Gore says to deny funds to failing schools

By Ronald Brownstein and Edwin Chen, Los Angeles Times, 4/29/2000

ALLAS - Significantly expanding his earlier proposals, Vice President Gore yesterday urged that Washington withhold funds from states that fail to improve student performance and to close the gaps between white and minority students.

To some observers, the new Gore plan marks the first time the vice president has released a policy that appears to respond to an initiative from Republican rival George W. Bush, who has stressed increasing accountability and standards in his own education plan.

But at the same time, the Gore plan sharpens the contrast between the contenders on how to measure student performance and how to deal with schools that perform poorly.

While Bush would rely mostly on state-designed tests to gauge student progress, Gore says states should be judged on the basis of a national exam. And while Bush says that low-income parents in failing schools should be given vouchers to help send their children to private schools, Gore is urging measures to allow children to transfer to other public schools.

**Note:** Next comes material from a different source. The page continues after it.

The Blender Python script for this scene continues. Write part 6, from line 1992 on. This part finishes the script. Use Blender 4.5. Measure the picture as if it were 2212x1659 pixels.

At the same time, Gore, in his speech yesterday to the National Conference of Black Mayors, proposed that Washington increase to $500 million annually the money it provides for troubled public schools.

That idea underscores another key difference between the two: while Bush is proposing to increase federal education spending modestly in a few targeted areas (such as early literacy), Gore wants to pour at least $115 billion over the next decade into an array of education programs, from building new schools to making preschool available to almost all children.

''We cannot reform and revolutionize education without this kind of major national investment,'' Gore said. ''Those like Governor Bush, who pretend we can reform American education with private school vouchers, a bite-sized investment, and an occasional speech, are simply out of touch with the challenges facing our public schools.''

Bush aides dismissed the Gore plan as an imitation of the governor's proposals and said it was tougher in words than in consequences for poorly performing schools. ''After looking at the details, it appears it is long on rhetoric and short on any real accountability,'' said Dan Bartlett, a spokesman for the Bush campaign.

Gore's speech continues an intense competition between the two candidates for the high ground in the debate over improving America's schools. In essence, Bush argues that Washington can best encourage reform by shifting more authority to local districts while holding them accountable for results.

Like Clinton, Gore has argued for a broader Washington role: He has proposed a series of grant programs that would help states replicate innovations (such as reducing class sizes) that have sprouted in some places but not in all.